Does a non-stationary state for a single particle with a nondegenerate spectrum necessarily have fluctuations in probability density?
Your expansion is not quite the most general and should more generally read $$ \Psi(x,t)=\sum_m c_m e^{-i E_m t/\hbar} \psi_m(x) $$ so that \begin{align} \frac{d\rho}{dt}=0\quad\Rightarrow 0= \sum_{mn} c_m c_n^* (E_m-E_n) e^{-i(E_m-E_n)t/\hbar} \psi_n(x)^*\psi_m(x)\tag{1} \end{align} (up to a factor of $i\hbar$). For simplicity order the eigenvalues so that $E_0\le E_1\ldots $.
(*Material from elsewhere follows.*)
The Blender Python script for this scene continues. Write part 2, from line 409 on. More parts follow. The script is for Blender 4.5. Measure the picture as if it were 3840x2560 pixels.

(1) must be valid for any $t$ which means that, for all those $m’,n’$ so that $\Delta E_{m’,n‘}=E_{m’}-E_{n‘}$ is the same you must have $$ \Delta E_{m’,n’}\sum_{m’,n’} c_{m’}c_{n’}^* \psi_{m’}(x)\psi_{n’}(x)^*=0\, . \tag{2} $$ Note that, if $c_{m’}c_{n’}^*\psi_{m’}(x)\psi_{n’}(x)^*$ appears in the sum (2), then its complex conjugate will not appear as then $\Delta E_{m’,n’}=-\Delta E_{n’,m’}$. In other words, each of the sums in (2) is of one of the following types:
- The first is over $m’>n’$ with $\Delta E_{m’,n’}> 0$,
- the next is over $m’<n’$ with $\Delta E_{m’,n’}<0$,
- the last is for $\Delta E_{m’,n’}=0$, which implies $m’=n’$ since the energies are assumed non-degenerate.
For the first case we have
$$
\Delta E_{m’n’}\sum_{m’>n’} c_{m’}c_{n’}^*\psi_{n’}(x)^*\psi_{m’}(x) = 0\, ,
\qquad
\Delta E_{m’n’}\ne 0\, . \tag{3}
$$
However, the set $\{\psi_{n’}(x)^*\psi_{m’}(x), m’>n’\}$ is a linearly independent basis set so there is no $c_{m’}c_{n’}^*$ to satisfy (2). Hence there is no solution unless you admit $\Delta E_{m’n’}=0$, a contradiction.
The second case is done in the same way. Only the third case leads to no contradiction, which shows the result.